Sunday, November 14, 2010

Confirmation

It happened. This morning. Confirmation that I am not pregnant. 

There were a few tears, but overall, even as I sit on my bed under the covers, writing this post, I am surprisingly feeling at peace with everything. Despite my disappointment and the bit of sadness in the pit of my stomach, I am in a good place. Right here. Now. In this moment.

Leo is definitely a big reason for my mood. He's amazing - have I mentioned that you to before? I'm sure I have but I'll say it again. He's just an amazing husband. He always knows exactly what to say and he has this unwavering air of peacefulness that surrounds him. He held me and let me say what was on my mind. He reassured and comforted me. He even got me to laugh, joking "At least we still have our crazy cats!" We do have crazy cats - that's true.

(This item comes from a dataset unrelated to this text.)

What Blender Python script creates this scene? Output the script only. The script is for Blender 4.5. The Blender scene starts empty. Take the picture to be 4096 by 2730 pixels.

This morning Quincy woke Leo up at 3:30 by opening and closing the bathroom cabinet door. Leo said he had food in his bowl so he must of just wanted his "partner in crime" to wake up so they could play.    

Anyway, up until Saturday, I was feeling really positive. I even allowed myself to talk about all of the "what if's" on Friday night, at Pomona Valley Mining Company - our eleventh wedding anniversary dinner. We talked about what we would do to the extra bed room to turn it into a nursery - the colors, the textures and the furniture. (I know, we are both crazy) And I had also been thinking about names. If it was a girl, Sophia or Sophie. And it if it had been a boy, Jacob. 

I do know that I need a break to figure out some things, before deciding what our next move is - do we try artificial insemination again or do we move on to adoption? Or do we go on living a life without kids? We could both go back to school in the Spring for practically nothing at La Verne. And we could travel more. Leo and I are blessed in many ways, with many different options.

What I refuse to do is let this circumstance affect our marriage and our happiness anymore.

In the past, I let it seep into every area of my life. I allowed this situation to rule me and my emotions. Giving in to fears and negativity. Feeling like less than a woman, a disappointment and a failure. It's almost as if I was saying to myself, "You are not worthy of happiness." Because let's face it, I am big on "Happy Endings" and most happy endings typically end with a family that includes a couple of kids, a dog and maybe a cat. I suppose it is time to re-think that image in my head.

The "Happy Ending" for us may not include kids. It's not perfect. But that's life. Imperfect. Ever-changing. Full of tough decisions but also full of unexpected joy and fleeting moments of sheer happiness. I am definitely ready though. Ready to let go of the pain and live the life that was intended for us and only us. Ready for our very own happy ending. Whatever that may be.

As always, thank you so much for listening! (reading)
And for your love, encouragement and support!

XoXo,
Malissa

5 comments:

Julie said...

I'm so sorry Malissa :(. But your attitude is amazing. I will be praying for you as you take the next step...whatever that may be. Take care. Love, Julie

Missy said...

Thank you so much, Julie! XoXo

Unknown said...

Malissa you are an amazing woman. I am so glad that you and my brother found each other. You truly bring out the best in each other and are a blessing and inspiration to those of us lucky enough to know you both. Love you....xoxo

Unknown said...

I just wanted to tell you that I love you. You are an amazing women and I am so glad that you are in my life. I wish you and Leo both the best. I know you guys will make the right decision :-)I hope someday I am as lucky as you to find a great man to have in my life forever. Love you! XOXO

You both are always in my prayers <3

Missy said...

Maria - thank you so very much - for your constant encouragement and support. I love u! xo

Monse - I love you too and I thank God for bringing you into my life. And you will find your soul mate. From what I have heard so far, you may already have found him!